A true national tragedy

I find it amazing how vibrant Israel’s democracy can be – and how self-destructive.
Case in point is Ahmed Tibi, a man who has been a member of Knesset for the past decade and a half, and who was previously the personal physician to the world’s worst terrorist of the time – Yasser Arafat. Ahmed Tibi is now the Deputy Speaker of the Knesset. But apparently, he has not forgotten his true allegiance.
This week (July 4), Tibi is proposing a bill in the Knesset to remove state funding from organizations or authorities that negate the “Nakba” – the Arab “day of mourning” over the establishment of the State of Israel, which is observed every year on May 15, often accompanied by terrorist attacks.
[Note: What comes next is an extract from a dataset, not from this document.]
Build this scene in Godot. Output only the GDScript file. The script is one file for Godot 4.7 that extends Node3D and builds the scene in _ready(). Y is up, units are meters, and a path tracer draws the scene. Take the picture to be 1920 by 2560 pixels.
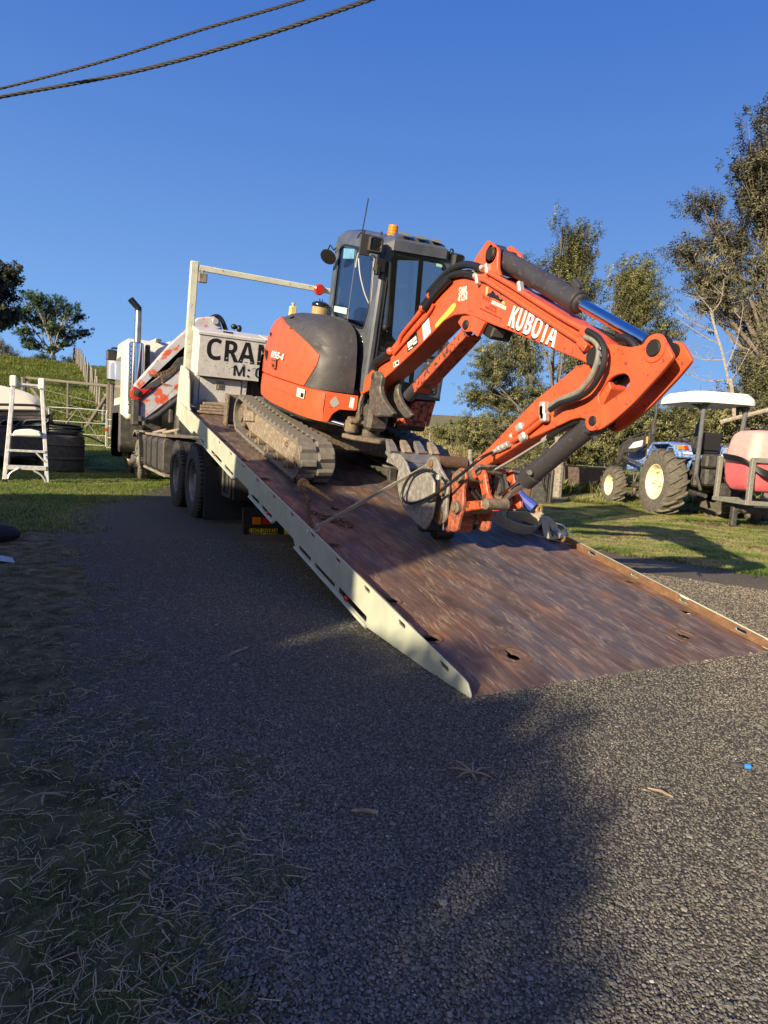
extends Node3D

# ---------------------------------------------------------------- mesh builder
class Mb:
	var v := PackedVector3Array()
	var uv := PackedVector2Array()
	var xf := Transform3D()

	func tri(a: Vector3, b: Vector3, c: Vector3, ua := Vector2.ZERO, ub := Vector2.ZERO, uc := Vector2.ZERO):
		v.append(xf * a); v.append(xf * b); v.append(xf * c)
		uv.append(ua); uv.append(ub); uv.append(uc)

	func quad(a: Vector3, b: Vector3, c: Vector3, d: Vector3):
		tri(a, b, c, Vector2(0, 0), Vector2(1, 0), Vector2(1, 1))
		tri(a, c, d, Vector2(0, 0), Vector2(1, 1), Vector2(0, 1))

	func box(c: Vector3, s: Vector3, bv := 0.0, bas := Basis()):
		var h := s * 0.5
		var keep := xf
		xf = xf * Transform3D(bas, c)
		bv = minf(bv, minf(h.x, minf(h.y, h.z)) * 0.9)
		var P := func(sx, sy, sz, ax):
			var p := Vector3(sx * (h.x - bv), sy * (h.y - bv), sz * (h.z - bv))
			p[ax] = [sx, sy, sz][ax] * h[ax]
			return p
		for ax in 3:
			var i := (ax + 1) % 3
			var j := (ax + 2) % 3
			for s1 in [-1, 1]:
				var q := []
				for e in [[-1, -1], [1, -1], [1, 1], [-1, 1]]:
					var sg := [0, 0, 0]
					sg[ax] = s1; sg[i] = e[0]; sg[j] = e[1]
					q.append(P.call(sg[0], sg[1], sg[2], ax))
				if s1 < 0: q.reverse()
				quad(q[0], q[1], q[2], q[3])
		if bv > 0.0:
			for ax in 3:                                       # edges along ax
				var i := (ax + 1) % 3
				var j := (ax + 2) % 3
				for si in [-1, 1]:
					for sj in [-1, 1]:
						var a := [0, 0, 0]; var b := [0, 0, 0]
						a[ax] = -1; a[i] = si; a[j] = sj
						b[ax] = 1; b[i] = si; b[j] = sj
						var p0 = P.call(a[0], a[1], a[2], i); var p1 = P.call(b[0], b[1], b[2], i)
						var p2 = P.call(b[0], b[1], b[2], j); var p3 = P.call(a[0], a[1], a[2], j)
						if si * sj > 0: quad(p0, p3, p2, p1)
						else: quad(p0, p1, p2, p3)
			for sx in [-1, 1]:
				for sy in [-1, 1]:
					for sz in [-1, 1]:
						var a = P.call(sx, sy, sz, 0); var b = P.call(sx, sy, sz, 1); var c2 = P.call(sx, sy, sz, 2)
						if sx * sy * sz > 0: tri(a, b, c2)
						else: tri(a, c2, b)
		xf = keep

	func ext(poly: PackedVector2Array, fr: Transform3D, w0: float, w1: float, bv := 0.0, holes := []):
		if w0 > w1:
			var t := w0; w0 = w1; w1 = t
		poly = poly.duplicate()
		if Geometry2D.is_polygon_clockwise(poly): poly.reverse()   # counter-clockwise with y up
		var loops := [poly]
		for hh in holes:
			var h2: PackedVector2Array = hh.duplicate()
			if not Geometry2D.is_polygon_clockwise(h2): h2.reverse()
			loops.append(h2)
		var keep := xf
		xf = xf * fr
		var inner := []
		for lp in loops:
			inner.append(inset(lp, bv) if bv > 0.0 else lp)
		var whole: PackedVector2Array = inner[0]
		for k in range(1, inner.size()):
			var hl: PackedVector2Array = inner[k]
			var bi := 0; var bj := 0; var best := 1e9
			for i in whole.size():
				for j in hl.size():
					var dd := whole[i].distance_squared_to(hl[j])
					if dd < best: best = dd; bi = i; bj = j
			var nw := PackedVector2Array()
			for i in range(0, bi + 1): nw.append(whole[i])
			for j in hl.size(): nw.append(hl[(bj + j) % hl.size()])
			nw.append(hl[bj])
			nw.append(whole[bi])
			for i in range(bi + 1, whole.size()): nw.append(whole[i])
			whole = nw
		var ix := ears(whole)
		for k in range(0, ix.size(), 3):
			var a := whole[ix[k]]; var b := whole[ix[k + 1]]; var c := whole[ix[k + 2]]
			if (b - a).cross(c - a) < 0.0:
				var t := b; b = c; c = t
			tri(Vector3(a.x, a.y, w1), Vector3(b.x, b.y, w1), Vector3(c.x, c.y, w1), a, b, c)
			tri(Vector3(a.x, a.y, w0), Vector3(c.x, c.y, w0), Vector3(b.x, b.y, w0), a, c, b)
		for k in loops.size():
			var lo: PackedVector2Array = loops[k]
			var li: PackedVector2Array = inner[k]
			var n := lo.size()
			for i in n:
				var j := (i + 1) % n
				var a := lo[i]; var b := lo[j]
				quad(Vector3(a.x, a.y, w0 + bv), Vector3(b.x, b.y, w0 + bv), Vector3(b.x, b.y, w1 - bv), Vector3(a.x, a.y, w1 - bv))
				if bv > 0.0:
					var c := li[i]; var d := li[j]
					quad(Vector3(a.x, a.y, w1 - bv), Vector3(b.x, b.y, w1 - bv), Vector3(d.x, d.y, w1), Vector3(c.x, c.y, w1))
					quad(Vector3(c.x, c.y, w0), Vector3(d.x, d.y, w0), Vector3(b.x, b.y, w0 + bv), Vector3(a.x, a.y, w0 + bv))
		xf = keep

	func ears(p: PackedVector2Array) -> PackedInt32Array:
		var o := PackedInt32Array()
		var left := range(p.size())
		while left.size() > 3:
			var n := left.size()
			var pick := -1
			var worst := -1e9
			var spare := 0
			for i in n:
				var a := p[left[(i + n - 1) % n]]; var b := p[left[i]]; var c := p[left[(i + 1) % n]]
				var cr := (b - a).cross(c - b)
				if cr > worst:
					worst = cr; spare = i
				if cr <= 1e-12: continue
				var ok := true
				for k in n:
					var q := p[left[k]]
					if q == a or q == b or q == c: continue
					if (b - a).cross(q - a) >= 0.0 and (c - b).cross(q - b) >= 0.0 and (a - c).cross(q - c) >= 0.0:
						ok = false; break
				if ok:
					pick = i; break
			if pick < 0: pick = spare
			o.append(left[(pick + n - 1) % n]); o.append(left[pick]); o.append(left[(pick + 1) % n])
			left.remove_at(pick)
		o.append_array(PackedInt32Array(left))
		return o

	func inset(p: PackedVector2Array, d: float) -> PackedVector2Array:
		var out := PackedVector2Array()
		var n := p.size()
		for i in n:
			var e0 := (p[i] - p[(i + n - 1) % n]).normalized()
			var e1 := (p[(i + 1) % n] - p[i]).normalized()
			var n0 := Vector2(-e0.y, e0.x)
			var n1 := Vector2(-e1.y, e1.x)
			var m := n0 + n1
			var l := m.length_squared()
			out.append(p[i] + (m * (2.0 * d / l) if l > 0.6 else n0 * d))
		return out

	# polygon (z, y) pushed along x; (x, y) along z; (x, z) along y
	func extx(poly, x0: float, x1: float, bv := 0.0, holes := []):
		ext(poly, Transform3D(Basis(Vector3(0, 0, 1), Vector3(0, 1, 0), Vector3(-1, 0, 0)), Vector3.ZERO), -x0, -x1, bv, holes)
	func extz(poly, z0: float, z1: float, bv := 0.0, holes := []):
		ext(poly, Transform3D(), z0, z1, bv, holes)
	func exty(poly, y0: float, y1: float, bv := 0.0, holes := []):
		ext(poly, Transform3D(Basis(Vector3(1, 0, 0), Vector3(0, 0, 1), Vector3(0, -1, 0)), Vector3.ZERO), -y0, -y1, bv, holes)

	func tube(pts: Array, r, n := 8, caps := true):
		var m := pts.size()
		var rings := []
		var t0: Vector3 = (pts[1] - pts[0]).normalized()
		var up := t0.cross(Vector3.UP if absf(t0.y) < 0.9 else Vector3.RIGHT).normalized()
		for i in m:
			var t: Vector3
			if i == 0: t = (pts[1] - pts[0]).normalized()
			elif i == m - 1: t = (pts[m - 1] - pts[m - 2]).normalized()
			else: t = ((pts[i + 1] - pts[i]).normalized() + (pts[i] - pts[i - 1]).normalized()).normalized()
			up = (up - t * up.dot(t)).normalized()
			var sd := t.cross(up)
			var rr: float = r[i] if r is Array else r
			var ring := []
			for k in n:
				var a := TAU * k / n
				ring.append(pts[i] + (up * cos(a) + sd * sin(a)) * rr)
			rings.append(ring)
		loft(rings, true, caps)

	# a line of rings with equal counts; rings run counter-clockwise seen from the end they lead to
	func loft(rings: Array, closed := true, caps := true):
		for i in rings.size() - 1:
			var a: Array = rings[i]; var b: Array = rings[i + 1]
			var n := a.size()
			for k in (n if closed else n - 1):
				var k2 := (k + 1) % n
				var v0 := float(i) / (rings.size() - 1); var v1 := float(i + 1) / (rings.size() - 1)
				var u0 := float(k) / n; var u1 := float(k + 1) / n
				tri(a[k], a[k2], b[k2], Vector2(u0, v0), Vector2(u1, v0), Vector2(u1, v1))
				tri(a[k], b[k2], b[k], Vector2(u0, v0), Vector2(u1, v1), Vector2(u0, v1))
		if caps:
			var first: Array = rings[0]; var last: Array = rings[-1]
			var c0 := Vector3.ZERO; var c1 := Vector3.ZERO
			for p in first: c0 += p / first.size()
			for p in last: c1 += p / last.size()
			for k in first.size():
				var k2 := (k + 1) % first.size()
				tri(c0, first[k2], first[k]); tri(c1, last[k], last[k2])

	# profile of (radius, along) pairs turned round the axis at o
	func lathe(prof: PackedVector2Array, o: Vector3, axis: Vector3, n := 20):
		axis = axis.normalized()
		var u := axis.cross(Vector3.UP if absf(axis.y) < 0.9 else Vector3.RIGHT).normalized()
		var w := axis.cross(u)
		var rings := []
		for p in prof:
			var ring := []
			for k in n:
				var a := TAU * k / n
				ring.append(o + axis * p.y + (u * cos(a) + w * sin(a)) * p.x)
			rings.append(ring)
		loft(rings, true, false)

	func cyl(a: Vector3, b: Vector3, r: float, n := 16, bv := 0.0):
		var l := (b - a).length()
		if bv <= 0.0: bv = minf(r, l) * 0.08
		lathe(PackedVector2Array([Vector2(0.0, 0), Vector2(r - bv, 0), Vector2(r, bv), Vector2(r, l - bv), Vector2(r - bv, l), Vector2(0.0, l)]), a, b - a, n)

	func ball(c: Vector3, r: Vector3, n := 12, m := 8):
		var rings := []
		for i in m + 1:
			var t := -PI / 2 + PI * i / m
			var ring := []
			for k in n:
				var a := TAU * k / n
				ring.append(c + Vector3(cos(t) * cos(a) * r.x, sin(t) * r.y, -cos(t) * sin(a) * r.z))
			rings.append(ring)
		loft(rings, true, false)

	func mesh(crease := 35.0) -> ArrayMesh:
		var nf := v.size() / 3
		var fnm := PackedVector3Array(); fnm.resize(nf)
		var keep := PackedInt32Array()
		var at := {}
		for i in nf:
			var n := (v[i * 3 + 1] - v[i * 3]).cross(v[i * 3 + 2] - v[i * 3])
			fnm[i] = n
			if n.length_squared() < 1e-18: continue
			keep.append(i)
			for k in 3:
				var key := Vector3i((v[i * 3 + k] * 4000.0).round())
				if not at.has(key): at[key] = PackedInt32Array()
				at[key].append(i)
		var cs := cos(deg_to_rad(crease))
		var ov := PackedVector3Array(); var on := PackedVector3Array(); var ou := PackedVector2Array()
		ov.resize(keep.size() * 3); on.resize(keep.size() * 3); ou.resize(keep.size() * 3)
		var w := 0
		for i in keep:
			var me := fnm[i].normalized()
			for k in [0, 2, 1]:                                  # clockwise fronts
				var p := v[i * 3 + k]
				var s := Vector3.ZERO
				for j in at[Vector3i((p * 4000.0).round())]:
					if fnm[j].normalized().dot(me) >= cs: s += fnm[j]
				ov[w] = p; on[w] = s.normalized() if s.length_squared() > 1e-20 else me; ou[w] = uv[i * 3 + k]
				w += 1
		var arr := []
		arr.resize(Mesh.ARRAY_MAX)
		arr[Mesh.ARRAY_VERTEX] = ov; arr[Mesh.ARRAY_NORMAL] = on; arr[Mesh.ARRAY_TEX_UV] = ou
		var am := ArrayMesh.new()
		if ov.size(): am.add_surface_from_arrays(Mesh.PRIMITIVE_TRIANGLES, arr)
		return am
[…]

It is blindingly obvious that the bill is being proposed in response to another Knesset bill proposing to remove state funding from organizations that actually mark Israel’s independence day with mourning, thereby serving as yet another example of how Palestinians try to co-opt Israel’s national identity and history and make it their own.
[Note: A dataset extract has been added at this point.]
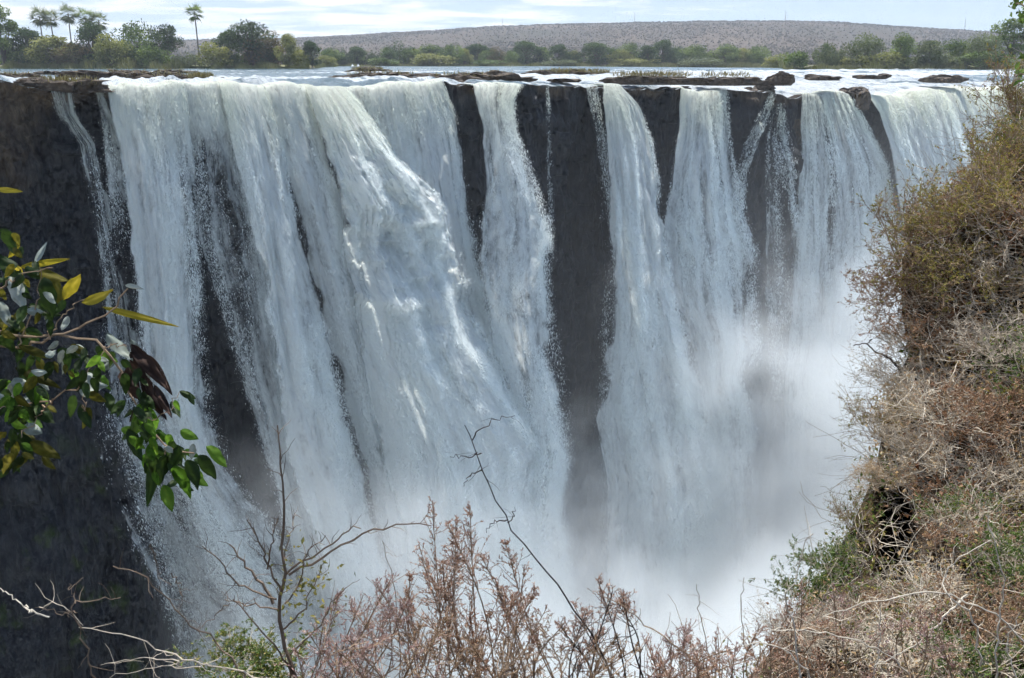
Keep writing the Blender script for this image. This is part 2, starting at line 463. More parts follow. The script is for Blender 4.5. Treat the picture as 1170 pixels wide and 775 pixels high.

But in an attempt to blur the true meaning of the bill, Tibi claims that it is intended to make sure that everyone “recognizes the national tragedy” of the Palestinians. He claims that the bill is targeted at groups “publicly denying the true historical event seminal to the tragedy of the Palestinians.”
So just to make things eminently clear, let us examine what the “true historical event seminal to the tragedy of the Palestinians” really is, and perhaps we can thereby assist the Knesset as it makes its decision.
In 1948, the term “Palestinian” referred to Jewish residents of what is now the State of Israel. These people held “Palestinian” passports issued by the British Mandate authorities, and these passports were recognized all over the world. It was only in 1964, with the advent of the PLO – an organization created by the Arab League as a form of apology to Arab residents of Israel and led from the outset by Tibi’s mentor, Yasser Arafat – that the term began to refer to Arabs.
But what was it that the Arab world had to apologize for in the first place? Why was it so necessary to create the PLO and the ensuing half-century of terrorism and tragedy?
As the British Mandate crumbled and left, the armies of Egypt, Syria, Lebanon, Jordan, Iraq and Saudi Arabia, with tag-along participation from other Arab countries, invaded Israel in what they considered would be the easiest military victory in history. They told the Arab residents of Israel to get out of the way, so that the regular armies could simply walk in, clear Israel of its rightful residents, and then gallantly hand the land of Israel back to its Arab inhabitants on a silver platter – to the everlasting thanks of the new Palestinians.
The “national tragedy” that the Palestinians mark on May 15 is that they actually listened to the Arab governments. Instead of the cakewalk that the Arab armies envisioned, they were trounced by a rag-tag collection of Holocaust survivors and farming pioneers in what became Israel’s war of independence, and what would result in Jewish hegemony over the Land of Israel and the most progressive, free, prosperous and tolerant country anywhere southeast of Europe.
Ask any Palestinian today, even Ahmed Tibi, what the “national tragedy” of the Palestinian people is, and they will tell you that it is the creation of Israel. Hence it is marked by a day of mourning on May 15 – the anniversary of Israel’s independence.
But in looking at the true history of 1948, we see that with this answer, Ahmed Tibi himself, and the Palestinians he represents, are the true deniers of their “tragedy.” They actively deny any Arab involvement in preventing a Palestinian state from arising – an involvement that continues to this very day. As such, they should become the first targets of his own legislation.
Perhaps the truest “tragedy” though, is the real freedom and progress and prosperity that they enjoy in Israel – the Middle East’s Land of the Free. For it is only through this freedom, and the tolerance shown by Israel, that such venomous hatred can occupy a place of prestige and influence in the heart of Israel’s democracy.